I left that classroom last week shaken.  I had been a part of a real transformation.  Those kids, together, stood up and said, I feel pain.  Can you hear me?  I am suffering, do you see?  And I tried, with all my might, to embrace them and to encourage each of them to embrace themselves.

Dorchester isn't very different from Cambridge, no.  The students in Dorchester, the students in Cambridge, all seek wisdom.  With resistance or without.  We all do.  Sometimes its with an earnest hopefulness in our eyes; other times its through steely eyes so forcefully intent on not letting anything in that all I can see is pain.

Wherever I am, Cambridge, Dorchester, or anywhere; some things are certain.  Our kids need more than aptitude tests in math, science and reading.  Yes, these are important.  But they also need to know how to listen to truth, within themselves.  How to trust themselves.  How to know themselves.  And how to be compassionate toward not only themselves, but everyone around them.  They are begging for this.  Aching for guidance.
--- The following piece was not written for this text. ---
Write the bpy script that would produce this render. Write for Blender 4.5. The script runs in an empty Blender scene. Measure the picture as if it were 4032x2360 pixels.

This last week, I witnesses more than a few students reach out.  Vulnerably so.  And I was humbled.  We are so distant from each other sometimes.  When all we really need, deep down, is to connect.  With ourselves.  With one another.  With life.  It's really that simple.  Connection.  Take away the fear, clothed in so many forms, and all you have is light looking for light.

My students are light.  And they guide me as I guide them.  Perhaps they will grow to learn to do the same, with many others.  That is my hope.  That is why I do what I do.